Lihat ke Halaman Asli

Nazwa Aprilia

Mahasiswa

Tersebarnya video kekerasan yang dilakukan oknum pendidik, berikut relevansi teorinya

Diperbarui: 11 Desember 2024   14:04

Kompasiana adalah platform blog. Konten ini menjadi tanggung jawab bloger dan tidak mewakili pandangan redaksi Kompas.

Analisis Cerita Pemilih. Sumber ilustrasi: KOMPAS.com/GARRY LOTULUNG

Tersebarnya video kekerasan yang dilakukan oleh seorang guru di SMKN 12 Malang memicu banyak perhatian dari warganet mengenai praktik kekerasan di dunia pendidikan dan bagaimana institusi pendidikan seharusnya merespons insiden seperti ini. Dalam kasus ini, meskipun piha sekolah, guru, dan keluarga siswa telah mencapai kesepakatan damai, penting untuk mengkaji lebih dalam mengenai peran institusi pendidikan dalam memastikan lingkungan belajar yang aman serta teori-teori yang relevan dalam memahami kekerasan di dunia pendidikan.

1. Teori Kekerasan Struktural

Menurut Johan Galtung, seorang sosiolog Norwegia, kekerasan struktural terjadi ketika institusi atau sistem dalam masyarakat menyebabkan kerugian secara tidak langsung pada individu. Teori ini menjelaskan kekerasan yang terjadi secara tidak langsung dan memengaruhi banyak orang, tetapi tidak terlihat secara jelas. Kekerasan struktural merupakan kekerasan yang memengaruhi hidup orang banyak tetapi tidak terlihat secara langsung dan memberikan dampak secara nyata terhadap kehidupan banyak orang.

Dalam konteks ini, kekerasan yang dilakukan oleh guru dapat dipahami sebagai dampak dari ketidakmampuan sistem pendidikan untuk menyediakan mekanisme penyelesaian konflik yang efektif antara guru dan siswa. Selain itu, kebiasaan menoleransi perilaku otoriter di lingkungan sekolah dapat memperkuat kekerasan semacam ini. Di banyak institusi pendidikan, hubungan hierarkis antara guru dan siswa sering kali menjadi sumber ketegangan yang jika tidak diatasi dengan baik, dapat menyebabkan kekerasan fisik atau emosional.

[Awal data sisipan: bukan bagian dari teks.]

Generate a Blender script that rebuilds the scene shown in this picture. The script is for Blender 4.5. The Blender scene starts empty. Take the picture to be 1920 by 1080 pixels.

Dalam kasus di SMKN 12 Malang, meskipun guru AK telah menyatakan bahwa tindakannya merupakan bentuk kekhilafan, insiden tersebut mencerminkan adanya masalah struktural dalam sistem pendidikan yang memungkinkan kekerasan terjadi. Kebijakan sekolah yang mungkin belum maksimal dalam menangani ketidakhadiran siswa dan kebohongan bisa jadi menjadi pemicu frustasi yang dirasakan oleh guru, yang kemudian terungkap dalam bentuk kekerasan fisik.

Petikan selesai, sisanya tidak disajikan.